Having a baby is possibly one of the biggest life changing events you can have. Suddenly you are now responsible this tiny human for the rest of your life. Naturally life has to change, of course it does. But does that mean you have to give up everything else in your life?

Well if we'd had listened to the majority of people, then the answer is yes, apparently it does.

When Rachel and I announced we were expecting a new arrival we were naturally absolutely overjoyed and so was everyone we spoke to. We were so excited to add to our wee family and plan our adventures together as a three. However, it wasn't all sunshine and rainbows… so many people kept telling us “that'll have to stop” and “you won't be doing that for another 20 years”. Now, I know many were meaning it in jest, but after the hundredth time (certainly felt like it anyway) it started to get a bit frustrating. I'm not going to lie, it did start to put doubts in our minds and put a little bit of a downer on it all, but social media came to the rescue!

We've always tried to follow people we feel inspired by, people we feel we can (let's be honest) steal adventure ideas from and by pure coincidence, 3 of the couples we followed had recently had babies. Following their journeys have given us the confidence we need to start getting out and about with Hannah. All three did things very differently, and in ways that suited them and it helped show us not only was it possible to still have amazing adventures with a wee one in tow, but also that there was no “right or wrong” way to go about it either. The key message was getting outside, whether that be a wee walk down the park or climbing a Munro, at the end of the day it really didn't matter.

With Hannah only just reaching 11 weeks we haven't quite felt confident enough yet to climb a hill or get away for a night in the van, but we've been gradually building up our days out.

In the first couple of weeks even an hour walk along the cycle path next to us felt like a big expedition. Did we need to take a bottle? What about nappies? Sudocream? Don't get me wrong, I LOVE kit and new gear, but a baby comes with a whole new level of accessories! We always say “an adventure doesn't have to be an expedition” but with the amount of gear and planning we did for those short walks it sure felt like it at the start.

The first couple of walks might have been slightly stressful getting out the door, but once outside it was amazing. Naturally Hannah doze through most of it, but it gave us time as a family to enjoy a bit of fresh air which did us the world of good.

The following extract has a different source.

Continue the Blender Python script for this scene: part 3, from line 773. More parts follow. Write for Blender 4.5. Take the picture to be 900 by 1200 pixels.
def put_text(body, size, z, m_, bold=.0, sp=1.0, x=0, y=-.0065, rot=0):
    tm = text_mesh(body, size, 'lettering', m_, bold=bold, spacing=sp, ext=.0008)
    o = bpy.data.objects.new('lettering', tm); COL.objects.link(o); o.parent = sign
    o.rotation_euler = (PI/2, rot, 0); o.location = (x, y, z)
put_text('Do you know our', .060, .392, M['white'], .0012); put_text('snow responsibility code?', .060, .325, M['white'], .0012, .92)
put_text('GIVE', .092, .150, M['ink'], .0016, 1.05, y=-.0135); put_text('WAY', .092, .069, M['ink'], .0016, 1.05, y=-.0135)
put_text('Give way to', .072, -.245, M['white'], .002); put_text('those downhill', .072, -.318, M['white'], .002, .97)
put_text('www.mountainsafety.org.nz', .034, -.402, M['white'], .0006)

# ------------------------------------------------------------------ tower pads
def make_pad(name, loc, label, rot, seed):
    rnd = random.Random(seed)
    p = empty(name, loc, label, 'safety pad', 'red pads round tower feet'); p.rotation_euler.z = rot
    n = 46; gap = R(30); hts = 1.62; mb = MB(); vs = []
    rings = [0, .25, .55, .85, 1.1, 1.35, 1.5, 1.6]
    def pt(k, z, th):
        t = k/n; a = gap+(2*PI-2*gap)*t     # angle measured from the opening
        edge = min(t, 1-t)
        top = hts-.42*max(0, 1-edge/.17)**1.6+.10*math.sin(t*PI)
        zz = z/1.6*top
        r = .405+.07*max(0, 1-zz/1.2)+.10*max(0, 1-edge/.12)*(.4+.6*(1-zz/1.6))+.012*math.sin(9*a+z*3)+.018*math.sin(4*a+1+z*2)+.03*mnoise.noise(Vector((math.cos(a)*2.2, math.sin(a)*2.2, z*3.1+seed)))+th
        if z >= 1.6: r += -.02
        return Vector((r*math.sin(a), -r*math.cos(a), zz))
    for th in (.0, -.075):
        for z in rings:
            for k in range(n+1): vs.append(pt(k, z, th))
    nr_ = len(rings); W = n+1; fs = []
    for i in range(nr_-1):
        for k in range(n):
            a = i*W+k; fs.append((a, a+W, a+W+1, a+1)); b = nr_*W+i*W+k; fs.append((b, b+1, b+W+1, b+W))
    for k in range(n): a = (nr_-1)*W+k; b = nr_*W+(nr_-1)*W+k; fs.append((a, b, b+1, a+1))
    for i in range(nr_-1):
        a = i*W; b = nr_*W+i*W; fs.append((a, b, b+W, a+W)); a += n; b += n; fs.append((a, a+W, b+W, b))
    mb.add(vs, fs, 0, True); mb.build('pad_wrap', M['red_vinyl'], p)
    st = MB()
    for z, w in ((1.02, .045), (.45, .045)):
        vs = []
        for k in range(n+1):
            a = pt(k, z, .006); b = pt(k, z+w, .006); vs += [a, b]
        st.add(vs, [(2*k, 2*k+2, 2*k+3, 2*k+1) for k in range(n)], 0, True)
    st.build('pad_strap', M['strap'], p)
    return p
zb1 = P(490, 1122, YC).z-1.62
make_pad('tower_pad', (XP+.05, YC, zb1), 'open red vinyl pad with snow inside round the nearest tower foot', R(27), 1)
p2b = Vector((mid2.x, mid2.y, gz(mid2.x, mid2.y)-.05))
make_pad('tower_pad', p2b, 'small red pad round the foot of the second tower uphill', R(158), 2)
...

After the first couple of local walks it was time to plan a full day out further afield. Again they weren't expeditions (Dumfries House and Cuzlean Castle), but the first one sure felt like it. Like the walks, the most stressful part was just getting out the door, but once we were there and exploring again it felt amazing. This time we took Hannah in her carrier/sling, and again although she slept all the way through it, it built up that wee bit more confidence and showed us we can do this!

These small adventures might not seem like much to some folks, but to us (and I'm sure one or two others as well) it made us realise that we can still do the things we loved, except now they're even more special with our daughter! Will things have to be adapted and changed slightly? Yes, naturally. But do things have to stop completely? Absolutely not!